- Data shown
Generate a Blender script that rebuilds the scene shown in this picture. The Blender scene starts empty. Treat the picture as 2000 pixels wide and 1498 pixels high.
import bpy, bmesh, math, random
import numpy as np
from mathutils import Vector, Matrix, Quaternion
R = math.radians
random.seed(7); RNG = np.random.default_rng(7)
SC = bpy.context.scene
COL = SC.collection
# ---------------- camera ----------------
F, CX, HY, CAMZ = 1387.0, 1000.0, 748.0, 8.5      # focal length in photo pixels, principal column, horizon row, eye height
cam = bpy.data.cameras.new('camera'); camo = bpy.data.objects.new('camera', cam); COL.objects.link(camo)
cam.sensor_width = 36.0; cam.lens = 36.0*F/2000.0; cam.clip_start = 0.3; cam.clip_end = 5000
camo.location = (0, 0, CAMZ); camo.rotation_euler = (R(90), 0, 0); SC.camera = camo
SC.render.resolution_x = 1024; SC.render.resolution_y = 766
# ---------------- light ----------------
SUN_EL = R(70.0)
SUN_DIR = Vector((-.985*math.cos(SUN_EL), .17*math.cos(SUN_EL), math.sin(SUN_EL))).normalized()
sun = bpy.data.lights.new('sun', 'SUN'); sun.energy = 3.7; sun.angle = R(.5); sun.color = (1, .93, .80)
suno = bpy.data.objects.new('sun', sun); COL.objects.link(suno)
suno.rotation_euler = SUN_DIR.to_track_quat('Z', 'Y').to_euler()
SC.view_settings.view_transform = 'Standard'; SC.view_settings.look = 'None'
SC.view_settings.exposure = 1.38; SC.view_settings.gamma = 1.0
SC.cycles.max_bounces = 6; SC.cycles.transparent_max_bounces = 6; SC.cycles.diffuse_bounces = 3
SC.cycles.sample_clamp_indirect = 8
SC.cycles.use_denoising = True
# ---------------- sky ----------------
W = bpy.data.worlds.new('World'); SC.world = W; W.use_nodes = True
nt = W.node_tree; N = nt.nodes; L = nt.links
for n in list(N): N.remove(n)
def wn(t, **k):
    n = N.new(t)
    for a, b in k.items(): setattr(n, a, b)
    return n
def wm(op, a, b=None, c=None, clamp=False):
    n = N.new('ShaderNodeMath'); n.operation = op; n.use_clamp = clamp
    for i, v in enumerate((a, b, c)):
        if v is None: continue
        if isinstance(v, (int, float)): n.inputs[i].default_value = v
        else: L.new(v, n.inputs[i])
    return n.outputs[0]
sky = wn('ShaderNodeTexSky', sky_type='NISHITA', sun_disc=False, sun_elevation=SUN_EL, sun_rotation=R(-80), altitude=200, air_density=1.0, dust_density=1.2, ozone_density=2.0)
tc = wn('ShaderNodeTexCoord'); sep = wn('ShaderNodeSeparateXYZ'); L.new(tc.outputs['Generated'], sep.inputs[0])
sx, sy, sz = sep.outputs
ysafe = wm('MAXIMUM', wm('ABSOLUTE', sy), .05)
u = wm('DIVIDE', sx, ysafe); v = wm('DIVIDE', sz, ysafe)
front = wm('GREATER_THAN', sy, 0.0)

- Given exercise
All of the lines above need to be given again exactly.

- Solution to the problem
Generate a Blender script that rebuilds the scene shown in this picture. The Blender scene starts empty. Treat the picture as 2000 pixels wide and 1498 pixels high.
import bpy, bmesh, math, random
import numpy as np
from mathutils import Vector, Matrix, Quaternion
R = math.radians
random.seed(7); RNG = np.random.default_rng(7)
SC = bpy.context.scene
COL = SC.collection
# ---------------- camera ----------------
F, CX, HY, CAMZ = 1387.0, 1000.0, 748.0, 8.5      # focal length in photo pixels, principal column, horizon row, eye height
cam = bpy.data.cameras.new('camera'); camo = bpy.data.objects.new('camera', cam); COL.objects.link(camo)
cam.sensor_width = 36.0; cam.lens = 36.0*F/2000.0; cam.clip_start = 0.3; cam.clip_end = 5000
camo.location = (0, 0, CAMZ); camo.rotation_euler = (R(90), 0, 0); SC.camera = camo
SC.render.resolution_x = 1024; SC.render.resolution_y = 766
# ---------------- light ----------------
SUN_EL = R(70.0)
SUN_DIR = Vector((-.985*math.cos(SUN_EL), .17*math.cos(SUN_EL), math.sin(SUN_EL))).normalized()
sun = bpy.data.lights.new('sun', 'SUN'); sun.energy = 3.7; sun.angle = R(.5); sun.color = (1, .93, .80)
suno = bpy.data.objects.new('sun', sun); COL.objects.link(suno)
suno.rotation_euler = SUN_DIR.to_track_quat('Z', 'Y').to_euler()
SC.view_settings.view_transform = 'Standard'; SC.view_settings.look = 'None'
SC.view_settings.exposure = 1.38; SC.view_settings.gamma = 1.0
SC.cycles.max_bounces = 6; SC.cycles.transparent_max_bounces = 6; SC.cycles.diffuse_bounces = 3
SC.cycles.sample_clamp_indirect = 8
SC.cycles.use_denoising = True
# ---------------- sky ----------------
W = bpy.data.worlds.new('World'); SC.world = W; W.use_nodes = True
nt = W.node_tree; N = nt.nodes; L = nt.links
for n in list(N): N.remove(n)
def wn(t, **k):
    n = N.new(t)
    for a, b in k.items(): setattr(n, a, b)
    return n
def wm(op, a, b=None, c=None, clamp=False):
    n = N.new('ShaderNodeMath'); n.operation = op; n.use_clamp = clamp
    for i, v in enumerate((a, b, c)):
        if v is None: continue
        if isinstance(v, (int, float)): n.inputs[i].default_value = v
        else: L.new(v, n.inputs[i])
    return n.outputs[0]
sky = wn('ShaderNodeTexSky', sky_type='NISHITA', sun_disc=False, sun_elevation=SUN_EL, sun_rotation=R(-80), altitude=200, air_density=1.0, dust_density=1.2, ozone_density=2.0)
tc = wn('ShaderNodeTexCoord'); sep = wn('ShaderNodeSeparateXYZ'); L.new(tc.outputs['Generated'], sep.inputs[0])
sx, sy, sz = sep.outputs
ysafe = wm('MAXIMUM', wm('ABSOLUTE', sy), .05)
u = wm('DIVIDE', sx, ysafe); v = wm('DIVIDE', sz, ysafe)
front = wm('GREATER_THAN', sy, 0.0)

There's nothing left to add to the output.